İste bu nedenle, güçlülerin iktidarını sürdürmeleri açısından bir tehdit
oluşturmaktadırlar. Bu durum için Konfüçyüs’ün su sözleri de anımsanabilir: “Senin
iktidarın saygı görmüyorsa, başka bir iktidar yoldadır.” İşte bu yüzden, o
“başka iktidarın yolda olması” kaygısı, güçlü kesimi korkutmakta ve dizginleri
kaçırmamak için bazen akil almaz uygulamalara başvurmasına da neden olmaktadır.
Aslına bakarsanız, iktidarının saygı görmemesi gibi bir durum söz konusu olmasa
da, “ya dizginleri kaçırırsam” kaygısı sürekli yaşanır. Bu nedenle, “otoritemi
azaltmamalıyım, benden korkmalı ki sesini çıkarmamalı” diye düşünmektedir bu
iktidar sahipleri.

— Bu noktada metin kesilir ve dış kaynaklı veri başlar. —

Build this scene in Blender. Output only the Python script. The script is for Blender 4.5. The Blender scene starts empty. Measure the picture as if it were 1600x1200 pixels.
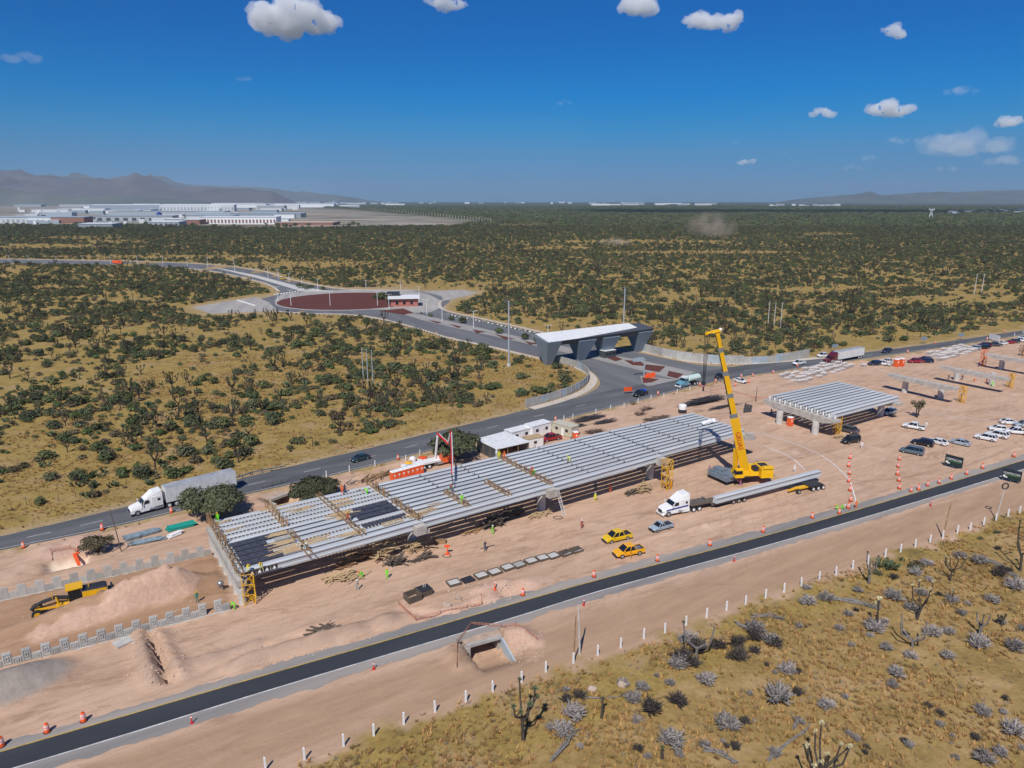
import bpy, bmesh, math, random
import numpy as np
from mathutils import Vector, Matrix, noise as mnoise
from mathutils.geometry import tessellate_polygon
HAZE=.000042; R=math.radians; rnd=random.Random(7)
scene=bpy.context.scene; COL=scene.collection
# ------------------------------------------------------------------ camera, sky, sun, exposure
CAMH=57.0; FPX=1110.0; PIT=R(14.5)
cam=bpy.data.cameras.new('camera'); camo=bpy.data.objects.new('camera',cam); COL.objects.link(camo)
cam.sensor_width=36; cam.lens=36*FPX/1600; cam.clip_start=.5; cam.clip_end=90000
camo.location=(0,0,CAMH); camo.rotation_euler=(R(90)-PIT,0,0); scene.camera=camo
SUN_EL=R(50); SH_AZ=R(16)              # shadows fall towards 16 deg right of the view direction
world=bpy.data.worlds.new('World'); scene.world=world; world.use_nodes=True
wn=world.node_tree; wn.nodes.clear()
wo=wn.nodes.new('ShaderNodeOutputWorld'); wb=wn.nodes.new('ShaderNodeBackground')
sky=wn.nodes.new('ShaderNodeTexSky'); sky.sky_type='NISHITA'; sky.sun_disc=False
sky.sun_elevation=SUN_EL; sky.sun_rotation=math.pi+SH_AZ
sky.altitude=1900; sky.air_density=1.0; sky.dust_density=.6; sky.ozone_density=3.0
hs=wn.nodes.new('ShaderNodeMix'); hs.data_type='RGBA'; hs.blend_type='MULTIPLY'; hs.inputs[0].default_value=1
tcw=wn.nodes.new('ShaderNodeTexCoord'); spw=wn.nodes.new('ShaderNodeSeparateXYZ'); rpw=wn.nodes.new('ShaderNodeValToRGB')   # deep clear highland sky: dusty blue at the horizon, saturated above
wn.links.new(tcw.outputs['Generated'],spw.inputs[0]); wn.links.new(spw.outputs[2],rpw.inputs[0]); ew=rpw.color_ramp.elements; [ew.new(.5) for _ in range(5)]
for e_,(p_,c_) in zip(ew,[(0,(.13,.245,.49)),(.03,(.12,.25,.465)),(.061,(.11,.285,.48)),(.092,(.055,.325,.545)),(.132,(.0,.325,.61)),(.20,(.0,.30,.63)),(.5,(.03,.33,.75))]): e_.position=p_; e_.color=(*c_,1)
gm=wn.nodes.new('ShaderNodeGamma'); gm.inputs[1].default_value=1.0
wn.links.new(sky.outputs[0],hs.inputs[6]); wn.links.new(rpw.outputs[0],hs.inputs[7]); wn.links.new(hs.outputs[2],gm.inputs[0]); wn.links.new(gm.outputs[0],wb.inputs[0])
wb.inputs[1].default_value=.13
wn.links.new(wb.outputs[0],wo.inputs[0])
sl=bpy.data.lights.new('sun','SUN'); sl.energy=4.5; sl.angle=R(.5); sl.color=(1,.95,.87)
so=bpy.data.objects.new('sun',sl); COL.objects.link(so)
sd=Vector((math.sin(SH_AZ)*math.cos(SUN_EL),math.cos(SH_AZ)*math.cos(SUN_EL),-math.sin(SUN_EL)))
sd_sun=sd.copy(); so.rotation_euler=sd.to_track_quat('-Z','Y').to_euler()
scene.view_settings.view_transform='Standard'; scene.view_settings.look='None'
scene.view_settings.exposure=0.0; scene.view_settings.gamma=1; scene.view_settings.use_curve_mapping=False
scene.render.engine='CYCLES'
scene.cycles.max_bounces=8; scene.cycles.transparent_max_bounces=24; scene.cycles.volume_bounces=6
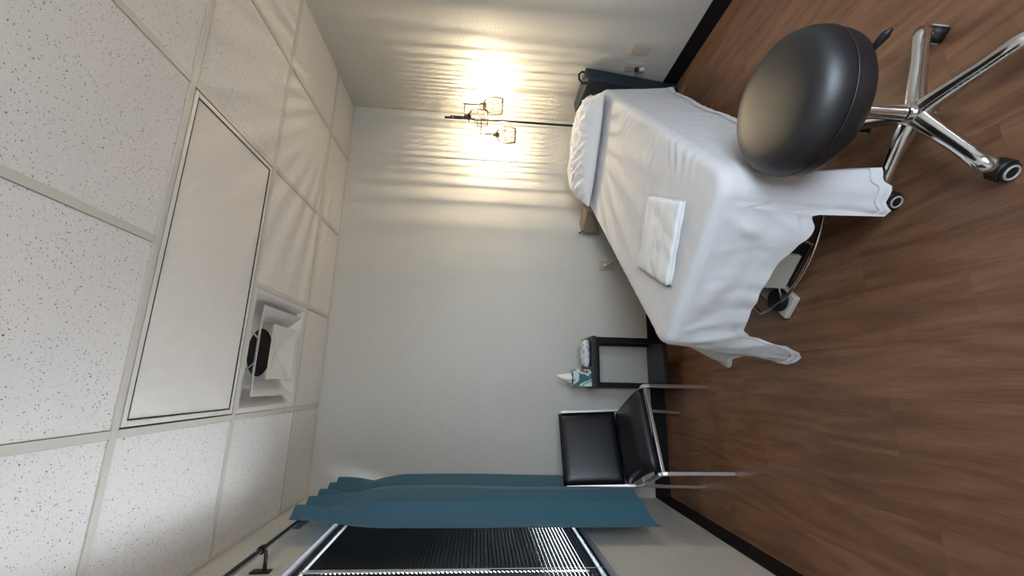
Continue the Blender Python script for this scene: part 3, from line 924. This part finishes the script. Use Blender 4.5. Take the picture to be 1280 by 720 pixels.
lamp_head(-0.050, -0.092, 1.612, 1.500)

# ------------------------------------------------------------------ wheeled stool
SXY = (-0.256, -0.418)
st = thing('rolling_stool', 'round black vinyl stool on a polished five-arm wheeled base', 'stool', (SXY[0], SXY[1], 0))
MB().lathe([(r * 0.992, z + 0.016) for r, z in [(0, 0.541), (0.07, 0.5405), (0.13, 0.538), (0.165, 0.530), (0.185, 0.513), (0.195, 0.488), (0.198, 0.470), (0.1975, 0.458), (0.1945, 0.456), (0.195, 0.450),
            (0.195, 0.424), (0.190, 0.403), (0.178, 0.389), (0.160, 0.384), (0, 0.384)]], n=72).build('seat', M['stoolvinyl'], st, smooth=True)
mb = MB(); mb.tube([(0.1955 * math.cos(2 * PI * k / 72), 0.1955 * math.sin(2 * PI * k / 72), 0.473) for k in range(72)], 0.0022, 6, closed=True)
mb.build('piping', M['stoolvinyl'], st, smooth=True)
MB().lathe([(0, 0.399), (0.06, 0.399), (0.06, 0.38), (0.03, 0.36), (0.025, 0.33), (0, 0.33)], n=28).build('seat_bracket', M['plastic'], st, smooth=True, auto=40)
MB().lathe([(0, 0.345), (0.021, 0.345), (0.021, 0.15), (0.025, 0.148), (0.025, 0.10), (0, 0.10)], n=28).build('gas_column', M['chrome'], st, smooth=True, auto=40)
lv = MB().tube([(0.03, -0.05, 0.390), (0.05, -0.15, 0.388), (0.062, -0.19, 0.386), (0.065, -0.206, 0.385)], [0.006, 0.007, 0.011, 0.004], 8).build('height_lever', M['plastic'], st, smooth=True)
MB().lathe([(0, 0.135), (0.031, 0.135), (0.036, 0.125), (0.038, 0.085), (0.033, 0.07), (0, 0.07)], n=28).build('hub', M['chrome'], st, smooth=True, auto=40)
for k in range(5):
    a = math.radians(-10 + 72 * k)
    c, s = math.cos(a), math.sin(a)
    pts, rr = [], []
    for t, z, r in ((0.02, 0.108, 0.020), (0.06, 0.107, 0.0185), (0.11, 0.100, 0.0165), (0.16, 0.092, 0.0155), (0.20, 0.088, 0.0155), (0.232, 0.085, 0.0165), (0.252, 0.076, 0.0165), (0.258, 0.068, 0.010)):
        pts.append((c * t, s * t, z)); rr.append(r * 1.35)
    MB().tube(pts, rr, 14).build('leg', M['chrome'], st, smooth=True, auto=60)
    ca = math.radians((40, 62, 140, 135, 250)[k])
    px, py = c * 0.247, s * 0.247
    d = Vector((math.cos(ca), math.sin(ca), 0)); ax = Vector((-d.y, d.x, 0))
    ctr = Vector((px, py, 0.0265)) + d * 0.012
    cs_ = MB().lathe([(0, -0.022), (0.019, -0.022), (0.0255, -0.019), (0.026, -0.005), (0.018, -0.0045), (0.018, 0.0045), (0.026, 0.005), (0.0255, 0.019), (0.019, 0.022), (0, 0.022)], ctr, 24, axis=ax)
    cw = cs_.build('caster', M['plastic'], st, smooth=True, auto=40)
    hood = MB()
    P = []
    for i in range(9):
        th = math.radians(-10 + 170 * i / 8)
        P.append([tuple(ctr + d * (-math.cos(th)) * 0.030 * -1 * -1 + Vector((0, 0, 1)) * math.sin(th) * 0.030 + ax * w) for w in (-0.017, -0.006, 0.006, 0.017)])
    hood.grid(P)
    hood.build('hood', M['plastic'], cw, smooth=True, solid=0.003)
    MB().tube([(px, py, 0.04), (px, py, 0.07)], 0.007, 8).build('stem', M['satin'], cw)
    for sgn in (-1, 1):
        MB().tube([tuple(ctr + ax * sgn * 0.0222 + d * 0.0175 * math.cos(2 * PI * q / 20) + Vector((0, 0, 0.0175 * math.sin(2 * PI * q / 20)))) for q in range(20)], 0.0032, 6, closed=True).build('wheel_ring', M['ringgrey'], cw, smooth=True)

# ------------------------------------------------------------------ chair
ch = thing('waiting_chair', 'armless black vinyl chair with chrome frame standing between curtain and side table', 'chair', (-1.2635, 0.913, 0), math.radians(22.5))
hx_ = 0.2375
SH = 0.395
for s in (-1, 1):
    x = s * hx_
    MB().tube([(x, 0, 0.0), (x, 0, SH - 0.03), (x, 0.004, SH - 0.012), (x, 0.02, SH)], 0.0095, square=True).build('leg', M['brushed'], ch, bevel=0.002)
    MB().tube([(x * 0.96, 0.36, SH - 0.01), (x * 0.96, 0.40, 0.20), (x * 0.96, 0.425, 0.0)], 0.0085, square=True).build('leg', M['brushed'], ch, bevel=0.002)
    MB().tube([(x, 0.012, SH), (x, 0.30, SH - 0.012), (x * 0.95, 0.385, SH)], 0.0095, square=True).build('side_rail', M['brushed'], ch, bevel=0.002)
    xb = s * 0.226
    MB().hexa([(xb - 0.008, 0.375, 0.39), (xb + 0.008, 0.375, 0.39), (xb + 0.008, 0.400, 0.39), (xb - 0.008, 0.400, 0.39),
               (xb - 0.008, 0.440, 0.80), (xb + 0.008, 0.440, 0.80), (xb + 0.008, 0.465, 0.80), (xb - 0.008, 0.465, 0.80)]).build('back_post', M['brushed'], ch, bevel=0.002)
MB().tube([(-hx_ + 0.009, 0.004, SH - 0.012), (hx_ - 0.009, 0.004, SH - 0.012)], 0.0085, square=True).build('front_rail', M['brushed'], ch, bevel=0.002)
MB().tube([(-hx_ * 0.95, 0.365, SH - 0.04), (hx_ * 0.95, 0.365, SH - 0.04)], 0.008, square=True).build('rear_rail', M['brushed'], ch, bevel=0.002)
def padded(w, d, th, nx=16, ny=16, crown=0.01, fn=None):
    mb = MB()
    def P(top):
        out = []
        for i in range(nx + 1):
            row = []
            for j in range(ny + 1):
                a = -1 + 2 * i / nx; b = -1 + 2 * j / ny
                e = (max(0, 1 - abs(a) ** 8) * max(0, 1 - abs(b) ** 8)) ** 0.35
                z = (th / 2 + crown * (1 - a * a) * (1 - b * b)) * e * (1 if top else -1)
                p = (a * w / 2, b * d / 2, z)
                row.append(fn(*p) if fn else p)
            out.append(row)
        return out
    mb.grid(P(True)); mb.grid(P(False))
    bmesh.ops.remove_doubles(mb.bm, verts=mb.bm.verts[:], dist=0.0005)
    return mb
def seatf(x, y, z):
    yy = y + 0.205
    drop = 0.0
    if yy < 0.10: drop = -0.028 * ((0.10 - yy) / 0.10) ** 2
    return (x, yy, z + SH + 0.040 + drop + 0.012 * (x / 0.22) ** 2 * 0)
padded(0.445, 0.42, 0.052, fn=seatf).build('seat', M['vinyl'], ch, smooth=True)
def backf(x, y, z):
    h = y + 0.635          # height
    return (x, 0.395 + (h - 0.42) * 0.155 - z, h)
padded(0.435, 0.36, 0.034, fn=backf, crown=0.006).build('backrest', M['vinyl'], ch, smooth=True)

# ------------------------------------------------------------------ side table with its things
NX0, NX1, NY0, NY1, NZT = -1.067, -0.727, 1.300, 1.590, 0.609
sd = thing('side_table', 'small black side table with open shelf, standing against the wall beside the chair', 'side table', ((NX0 + NX1) / 2, (NY0 + NY1) / 2, 0))
def sp(name, lo, hi, m, bevel=0.002):
    o = box(name, lo, hi, m, sd, bevel); o.matrix_parent_inverse = Matrix.Translation(-sd.location); return o
sp('table_top', (NX0, NY0, NZT - 0.028), (NX1, NY1, NZT), M['tabletop'])
lg = 0.034
for x0 in (NX0 + 0.006, NX1 - 0.006 - lg):
    for y0_ in (NY0 + 0.006, NY1 - 0.006 - lg):
        sp('leg', (x0, y0_, 0), (x0 + lg, y0_ + lg, NZT - 0.0285), M['tablewood'])
sp('shelf', (NX0 + 0.008, NY0 + 0.008, 0.10), (NX1 - 0.008, NY1 - 0.008, 0.125), M['tabletop'])
sp('apron', (NX0 + 0.04, NY0 + 0.008, NZT - 0.05), (NX1 - 0.04, NY0 + 0.022, NZT - 0.0285), M['tablewood'], 0.001)

tx = thing('tissue_box', 'square tissue box in teal and brown print with a tissue pulled up', 'tissue box', (-1.005, 1.385, NZT + 0.0006), math.radians(4))
MB().box((-0.055, -0.055, 0), (0.055, 0.055, 0.118)).build('box', M['tissuebox'], tx, bevel=0.002)
MB().lathe([(0.0, 0.1192), (0.034, 0.1192), (0.036, 0.1183)], n=24).build('opening', M['slot'], tx)
mb = MB()
P = []
for i in range(13):
    t = i / 12
    row = []
    for j in range(17):
        a = 2 * PI * j / 16
        r = 0.034 * (1 - t) ** 0.75 * (0.7 + 0.35 * math.sin(a * 3 + t * 3)) + 0.003
        row.append((0.018 * t * t + r * math.cos(a), 0.004 + 0.5 * r * math.sin(a), 0.1195 + 0.098 * t))
    P.append(row)
mb.grid(P)
mb.build('tissue', M['tissue'], tx, smooth=True)

wp = thing('wipes_pack', 'silvery white plastic pack of wipes lying next to the tissue box', 'wipes', (-0.838, 1.385, NZT), math.radians(-3))
mb = MB()
def wpts(top):
    out = []
    for i in range(25):
        row = []
        for j in range(17):
            a = -1 + 2 * i / 24; b = -1 + 2 * j / 16
            e = max(0, 1 - abs(a) ** 5) ** 0.6 * max(0, 1 - abs(b) ** 4) ** 0.6
            z = 0.024 + (0.028 if top else -0.023) * e + (0.005 * noise.noise(Vector((a * 4, b * 4, 1))) * e if top else 0)
            if top: z += 0.012 * math.exp(-((a - 0.6) / 0.28) ** 2) * e
            row.append((a * 0.092, b * 0.05, z))
        out.append(row)
    return out
mb.grid(wpts(True)); mb.grid(wpts(False))
bmesh.ops.remove_doubles(mb.bm, verts=mb.bm.verts[:], dist=0.0004)
mb.build('pack', M['wipes'], wp, smooth=True)
MB().box((-0.035, -0.022, 0.050), (0.03, 0.022, 0.057)).build('lid', M['white_metal'], wp, bevel=0.004)

# ------------------------------------------------------------------ wall plates
def outlet(name, label, loc, rz, blank=False):
    o = thing(name, label, 'outlet', loc, rz)      # local: +y out of the wall
    MB().box((-0.036, 0.0, -0.058), (0.036, 0.006, 0.058)).build('plate', M['plate'], o, bevel=0.002)
    if not blank:
        for dz in (-0.024, 0.024):
            f = MB().box((-0.016, 0.006, dz - 0.014), (0.016, 0.008, dz + 0.014)).build('socket', M['plate'], o, bevel=0.003)
            sl = MB()
            for dx in (-0.006, 0.006): sl.box((dx - 0.001, 0.008, dz - 0.003), (dx + 0.001, 0.0084, dz + 0.007))
            sl.build('slot', M['slot'], f)
    else:
        MB().box((-0.016, 0.006, -0.032), (0.016, 0.0075, 0.032)).build('insert', M['plate'], o, bevel=0.002)
        for dz in (-0.046, 0.046): MB().lathe([(0, 0.0075), (0.003, 0.007), (0.0035, 0.006)], (0, 0, dz), 10, axis=(0, 1, 0)).build('screw', M['satin'], o)
    return o
o1 = outlet('wall_outlet', 'double wall outlet with a white plug, just past the long edge of the bed', (-0.150, YB, 0.395), PI)
pg = MB().box((-0.013, 0.0085, 0.008), (0.013, 0.034, 0.034)).build('plug', M['white_metal'], o1, bevel=0.005)
MB().tube([(0, 0.034, 0.02), (0.0, 0.05, 0.012), (-0.03, 0.06, -0.04), (-0.09, 0.05, -0.12)], 0.004, 8).build('cord', M['white_metal'], pg, smooth=True)
o2 = outlet('wall_plate', 'plain pale blank wall plate on the wall above the black baseboard', (XR, 0.815, 0.375), PI / 2, True)
o3 = outlet('wall_outlet', 'pale outlet half hidden by the teal case with a black and a pink plug', (XR, 0.965, 0.37), PI / 2)
MB().lathe([(0, 0.0), (0.013, 0.0), (0.015, 0.008), (0.012, 0.022), (0, 0.025)], (0.0, 0.0085, -0.024), 16, axis=(0, 1, 0)).build('black_plug', M['plastic'], o3, smooth=True)
MB().hexa([(-0.014, 0.0085, -0.075), (0.008, 0.0085, -0.082), (0.008, 0.026, -0.082), (-0.014, 0.026, -0.075), (-0.008, 0.0085, -0.045), (0.012, 0.0085, -0.045), (0.012, 0.026, -0.045), (-0.008, 0.026, -0.045)]).build('pink_plug', M['pink'], o3, bevel=0.003)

Eşitlik ise, adaletli bir düzenin kavramı olduğundan, bu
kavram olsa olsa onun gücünün sınırlanması anlamına gelir ki, bu o iktidar
sahipleri için tam bir felakettir.
Ne yazık ki, günümüz dünyası bu ikilem
üzerinde, özellikle ezenlerin istediği gibi hareket etmesini sağlayacak bicimde
yapılandırılmış, her gecen gün bu yapı daha da güçlendirilmiştir. İste bu
sistem, “kapitalizm”den başka bir şey değildir. Kapitalist sistem öyle
kaygılıdır ki, iktidarın siyasal alanda da sınırlanmaması için kitleleri
depolitize etmektedir. Bu durum 12 Eylül Darbesi için de geçerlidir.
Uygulamalarına donup baktığımızda, bu depolitizasyon surecini tüm çıplaklığıyla
görebiliriz. –görmek istemezsek o ayrı tabii-
Yazımın baslığına da esin kaynağı olan
şarki, aslında kralın çırılçıplak olduğunu çok güzel bir dille ortaya
koymaktadır. Ancak, kral güçlü olanın simgesi olduğundan, başka bir anlatımla
ceberut bir örgütlenmenin tepesinde bulunduğundan, susturulmuş kitleler baskı
altında, hiçbir şey yapamaz hale getirildikleri için boyun eğmektedirler, zaten
bu düzen de onlara bunu emretmektedir. Yoksa iktidar sarsılır, ezenler
koltuklarından inmek zorunda kalırlar.
Sakatlar da bu sistemin bir parçası
olduğundan, durum onlar için de geçerlidir. Ne ki, kralın çıplak olduğunu
algıladığı halde, bu çıplaklığa tepki göstermek söyle dursun, boyun
eğmeyenleri, “ezilenler edebiyatı” yapmakla suçlayarak, kralın çıplaklığına
–belki de farkında olmadan- geçerlilik kazandırmaktadır. Daha acık bir
anlatımla, kralın çıplak olduğunu algılayan ve kendi haklarını korumak isteyenlerin
bu yaklaşımlarını, ayni grubun kimi üyeleri, ağır eleştirerek, durumu sınıfsal
olarak değerlendiren sakatların bu konudaki derin yaklaşımını, “kendini
acındırma”, “duygu sömürüsü yapma” olarak algılamaktadır. Bu da oldukça,
yüzeysel, dar bir bakış acısını ortaya koyar.
Bu duruma gülünmeli mi, yoksa
ağlanmalı mıdır bunun değerlendirmesini sizlere bırakıyorum. Ancak, tek başıma
da olsam söylüyorum. Evet, kral gerçekten de çırılçıplak!